Is server-side transcoding automatically imposed if client is outside the network?

I'm experiencing something strange.

My iPad's Channels app has "original" for both home streaming and internet streaming.
But when I'm outside the home, the streaming is very slow, even with sufficient bandwidth.
When I have my iPad VPN into my home, then the streaming speed drastically improves, without any pauses for caching.

I'm guessing the server imposes transcoding when the client is connected via the internet, regardless of the streaming quality setting on the client side. My understanding is the Plex server does exactly this - that's why I always VPN into home to play something on Plex from outside home.

Any other explanation?

Remuxing is enforced, because local connections are served as Channels' native transport streams (TS), but remote connections are HLS. Transcoding is only required if the remote connection's bandwidth/bitrate is less than the original stream. If the remote connection has a requested bitrate/quality setting that is greater than the original stream, no transcoding takes place, only remuxing.

(Remuxing is just changing the container, but the actual video and audio streams are unmodified; transcoding is changing the video and/or audio streams in some way.)

Try changing Original Quality Delivery: to Direct or Stream, to see what works best for you

Using a VPN or Tailscale, you can select Connect At Home instead of Remotely.

Neither comes close to the speed I get on VPN.

Is this over cellular or what?

Sounds like a network issue, maybe your ISP is throttling certain ports or types of usage.

Just use VPN then :slight_smile:

No, not cellular. It happens anywhere - hotel, Starbucks, etc.

Verizon FiOS is said to be not throttling their customers, but I may be wrong.
It'd be strange if Verizon was throttling the Channels port but not the VPN port.

What does the channels speed test say over each connection?

Those aren't places known for fast, low latency WiFi.

Without VPN: 216.9ms, 11.1 Mbps, 37.6 Mbps
With VPN: 201.8ms, 19 Mbps, 66 MBps

That's true, but it doesn't explain why streaming over VPN is noticeably better than without VPN.

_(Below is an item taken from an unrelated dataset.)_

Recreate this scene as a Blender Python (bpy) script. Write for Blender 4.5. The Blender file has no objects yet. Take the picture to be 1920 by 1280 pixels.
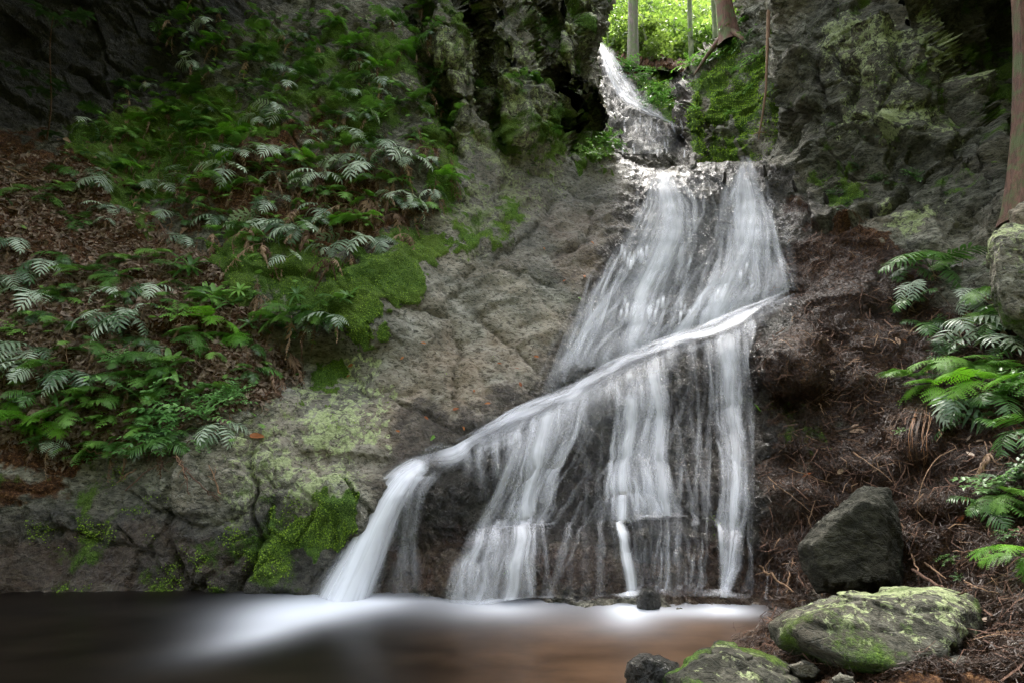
STEP = 3.0
import bpy, bmesh, math, random
import numpy as np
from mathutils import Vector, Matrix, Quaternion
R = math.radians
rng = np.random.default_rng(7)
random.seed(7)
SC = bpy.context.scene
COL = SC.collection

# ------------------------------------------------------------------ camera
F = 1067.0
CAMZ = 1.2
PITCH = R(10)
cam = bpy.data.cameras.new('camera')
cam.sensor_width = 36.0
cam.lens = F / 1920 * 36.0
cam.clip_start = 0.05
cam.clip_end = 400
camo = bpy.data.objects.new('camera', cam)
COL.objects.link(camo)
camo.location = (0, 0, CAMZ)
camo.rotation_euler = (R(90) + PITCH, 0, 0)
SC.camera = camo

# ------------------------------------------------------------------ sky, sun, exposure
SUN_EL, SUN_AZ = 62, 12          # azimuth measured from +Y (up the gorge) towards +X
w = bpy.data.worlds.new('World')
SC.world = w
w.use_nodes = True
nt = w.node_tree
bg = nt.nodes['Background']
sky = nt.nodes.new('ShaderNodeTexSky')
sky.sky_type = 'NISHITA'
sky.sun_disc = False
sky.sun_elevation = R(SUN_EL)
sky.sun_rotation = R(SUN_AZ)
sky.air_density = 1.0
sky.dust_density = 4.0
sky.ozone_density = 1.0
hs = nt.nodes.new('ShaderNodeHueSaturation')
hs.inputs['Saturation'].default_value = 0.36
nt.links.new(sky.outputs[0], hs.inputs['Color'])
nt.links.new(hs.outputs[0], bg.inputs[0])
bg.inputs[1].default_value = 0.15
sl = bpy.data.lights.new('sun', 'SUN')
sl.energy = 1.0
sl.angle = R(24)
sl.color = (1.0, 0.96, 0.88)
so = bpy.data.objects.new('sun', sl)
COL.objects.link(so)
sd = Vector((math.sin(R(SUN_AZ)) * math.cos(R(SUN_EL)), math.cos(R(SUN_AZ)) * math.cos(R(SUN_EL)), math.sin(R(SUN_EL))))
so.rotation_euler = sd.to_track_quat('Z', 'Y').to_euler()
SC.view_settings.view_transform = 'Standard'
SC.view_settings.look = 'None'
SC.view_settings.gamma = 1
SC.view_settings.exposure = 3.4
cy = SC.cycles
cy.transparent_max_bounces = 32
cy.max_bounces = 6
cy.diffuse_bounces = 3
cy.glossy_bounces = 2
cy.transmission_bounces = 4
cy.use_denoising = True
cy.denoising_prefilter = 'NONE'
cy.sample_clamp_indirect = 4.0
cy.caustics_reflective = False
cy.caustics_refractive = False

# ------------------------------------------------------------------ helpers
def ray(px, py):
    px = np.asarray(px, float); py = np.asarray(py, float)
    xv = (px - 960) / F; yv = (640 - py) / F
    dy = math.cos(PITCH) - yv * math.sin(PITCH)
    dz = math.sin(PITCH) + yv * math.cos(PITCH)
    return xv / dy, dz / dy
def P(px, py, Y):
    rx, rz = ray(px, py)
    Y = np.asarray(Y, float)
    return np.stack(np.broadcast_arrays(rx * Y, Y, CAMZ + rz * Y), -1)
def project(p):
    p = np.asarray(p, float)
    c, s = math.cos(PITCH), math.sin(PITCH)
    z = p[..., 2] - CAMZ
    dep = p[..., 1] * c + z * s
    up = -p[..., 1] * s + z * c
    return 960 + F * p[..., 0] / dep, 640 - F * up / dep, dep
def V(a):
    return Vector([float(x) for x in a])

def _hash(ix, iy, iz, seed):
    with np.errstate(over='ignore'):
        h = (ix.astype(np.uint32) * np.uint32(374761393) + iy.astype(np.uint32) * np.uint32(668265263)
             + iz.astype(np.uint32) * np.uint32(2147483647) + np.uint32(seed * 144665 + 12345))
        h = (h ^ (h >> np.uint32(13))) * np.uint32(1274126177)
        h = (h ^ (h >> np.uint32(16))) * np.uint32(2246822519)
        h = h ^ (h >> np.uint32(13))
    return h
def _h01(ix, iy, iz, seed):
    return _hash(ix, iy, iz, seed).astype(np.float64) / 4294967295.0
def vnoise(p, seed=0):
    """value noise in -1..1 at points p (n,3)"""
    i = np.floor(p).astype(np.int64)
    f = p - i
    u = f * f * f * (f * (f * 6 - 15) + 10)
    out = 0
    for dx in (0, 1):
        wx = u[..., 0] if dx else 1 - u[..., 0]
        for dy in (0, 1):
            wy = u[..., 1] if dy else 1 - u[..., 1]
            for dz in (0, 1):
                wz = u[..., 2] if dz else 1 - u[..., 2]
                out = out + wx * wy * wz * _h01(i[..., 0] + dx, i[..., 1] + dy, i[..., 2] + dz, seed)
    return out * 2 - 1
def fbm(p, octv=4, seed=0, gain=.5, lac=2.03):
    a, s, o = 1., 0., 0.
    for k in range(octv):
        o = o + a * vnoise(p, seed + k * 7)
        s += a; a *= gain; p = p * lac + 3.17
    return o / s
def ridged(p, octv=4, seed=0, gain=.5):
    a, s, o = 1., 0., 0.
    for k in range(octv):
        o = o + a * (1 - np.abs(vnoise(p, seed + k * 5)) * 2)
        s += a; a *= gain; p = p * 2.07 + 1.7
    return o / s
def facets(p, seed=0, tilt=.6):
    """blocky fracture: each cell is a tilted plane; returns (height, F2-F1)"""
    i = np.floor(p).astype(np.int64)
    b1 = np.full(len(p), 1e9); b2 = np.full(len(p), 1e9); h = np.zeros(len(p))
    for dx in (-1, 0, 1):
        for dy in (-1, 0, 1):
            for dz in (-1, 0, 1):
                c = i + np.array([dx, dy, dz])
                j = np.stack([_h01(c[:, 0], c[:, 1], c[:, 2], seed + k) for k in (1, 2, 3)], 1)
                q = p - (c + j)
                d = (q * q).sum(1)
                t = np.stack([_h01(c[:, 0], c[:, 1], c[:, 2], seed + k) for k in (4, 5, 6)], 1) - .5
                o = _h01(c[:, 0], c[:, 1], c[:, 2], seed + 9) - .5
                hh = o + tilt * 2 * (q * t).sum(1)
                m = d < b1
                b2 = np.where(m, b1, np.minimum(b2, d))
                h = np.where(m, hh, h)
                b1 = np.where(m, d, b1)
    return h, np.sqrt(b2) - np.sqrt(b1), np.sqrt(b1)
def rotm(ax, deg):
    return np.array(Matrix.Rotation(R(deg), 3, ax))
def sstep(a, b, x):
    t = np.clip((x - a) / (b - a), 0, 1)
    return t * t * (3 - 2 * t)
def psdf(px, py, poly):
    """signed distance in px to polygon (positive inside)"""
    x = np.asarray(px, float); y = np.asarray(py, float)
    d = np.full(x.shape, 1e9); ins = np.zeros(x.shape, bool)
    n = len(poly)
    for k in range(n):
        x0, y0 = poly[k]; x1, y1 = poly[(k + 1) % n]
        ex, ey = x1 - x0, y1 - y0
        t = np.clip(((x - x0) * ex + (y - y0) * ey) / (ex * ex + ey * ey + 1e-9), 0, 1)
        d = np.minimum(d, np.hypot(x - x0 - t * ex, y - y0 - t * ey))
        c = (y0 > y) != (y1 > y)
        with np.errstate(divide='ignore', invalid='ignore'):
            xx = ex * (y - y0) / (ey if ey else 1e-9) + x0
        ins ^= c & (x < xx)
    return np.where(ins, d, -d)
def pline(px, py, pts):
    """distance to a polyline, and signed side (positive below it, by y)"""
    x = np.asarray(px, float); y = np.asarray(py, float)
    d = np.full(x.shape, 1e9)
    for (x0, y0), (x1, y1) in zip(pts[:-1], pts[1:]):
        ex, ey = x1 - x0, y1 - y0
        t = np.clip(((x - x0) * ex + (y - y0) * ey) / (ex * ex + ey * ey), 0, 1)
        d = np.minimum(d, np.hypot(x - x0 - t * ex, y - y0 - t * ey))
    return d
class TPS:
    def __init__(s, pts, lam=1e-4):
        a = np.array(pts, float)
        s.c = a[:, :2] / 1000
        v = 1 / a[:, 2]
        n = len(a)
        K = s._u(np.linalg.norm(s.c[:, None] - s.c[None], axis=2)) + lam * np.eye(n)
        Q = np.c_[np.ones(n), s.c]
        A = np.block([[K, Q], [Q.T, np.zeros((3, 3))]])
        s.w = np.linalg.solve(A, np.r_[v, 0, 0, 0])
    def _u(s, r):
        return r * r * np.log(np.maximum(r, 1e-9))
    def __call__(s, px, py):
        q = np.stack([np.ravel(px), np.ravel(py)], 1) / 1000
        out = np.empty(len(q))
        for k in range(0, len(q), 40000):
            b = q[k:k + 40000]
            out[k:k + 40000] = s._u(np.linalg.norm(b[:, None] - s.c[None], axis=2)) @ s.w[:-3] + s.w[-3] + b @ s.w[-2:]
        return (1 / np.clip(out, 1 / 60, 1 / .8)).reshape(np.shape(px))

def setp(o, label=None, cat=None, group=None, kind=None):
    if label: o['label'] = label
    if cat: o['category'] = cat
    if group: o['group'] = group
    if kind: o['kind'] = kind
    return o
def mesh_np(name, verts, faces, mat, attrs=None, smooth=True, normals=None):
    """faces: (n,4) or (n,3) int array; attrs: {name: (nv,3) colour}"""
    me = bpy.data.meshes.new(name)
    verts = np.ascontiguousarray(verts, dtype=np.float32); faces = np.ascontiguousarray(faces, dtype=np.int32)
    k = faces.shape[1]
    me.vertices.add(len(verts)); me.vertices.foreach_set('co', verts.ravel())
    me.loops.add(faces.size); me.loops.foreach_set('vertex_index', faces.ravel())
    me.polygons.add(len(faces))
    me.polygons.foreach_set('loop_start', np.arange(0, faces.size, k, dtype=np.int32))
    me.polygons.foreach_set('loop_total', np.full(len(faces), k, dtype=np.int32))
    me.polygons.foreach_set('use_smooth', np.full(len(faces), smooth))
    me.update(calc_edges=True)
    for an, av in (attrs or {}).items():
        ca = me.color_attributes.new(an, 'FLOAT_COLOR', 'POINT')
        av = np.asarray(av, np.float32)
        if av.shape[1] == 3: av = np.c_[av, np.ones(len(av), np.float32)]
        ca.data.foreach_set('color', np.ascontiguousarray(av, np.float32).ravel())
    me.materials.append(mat)
    me.validate()
    if normals is not None:
        me.normals_split_custom_set_from_vertices(normals.astype(np.float32).tolist())
    return me
def link(name, me, parent=None):
    o = bpy.data.objects.new(name, me)
    COL.objects.link(o)
    if parent: o.parent = parent
    return o
def empty(name, loc, rot=(0, 0, 0)):
    o = bpy.data.objects.new(name, None)
    o.empty_display_size = .1
    COL.objects.link(o)
    o.location = loc; o.rotation_euler = rot
    return o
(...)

You can’t control networks that you don’t own, and in this case, I think the issue is more on the client-side network than your server. Those latency numbers are brutal—unless your server is in the US and you’re trying to watch from the South Pacific, that kind of delay suggests serious network congestion or routing issues. When latency is that high, it eclipses other issues and makes troubleshooting difficult since everything is impacted.

If your server has solid upload speeds and low latency to other locations, the problem is likely with the ISP or the network conditions on the client’s end. It might be worth testing from a different external network that you have more control over—like a friend’s house, a mobile hotspot, or a VPN exit point closer to your server—where latency is in a more normal range. That way, you can isolate whether the issue is truly on your end or if it’s the client’s network causing the problem.

@slampman is right.

Our native Remote Streaming has no intermediary services involved to slow things down. It’s a direct connection back to your home. If anything, a VPN has more involved in the routing.

It just seems like your connection back home from your source is pretty jacked.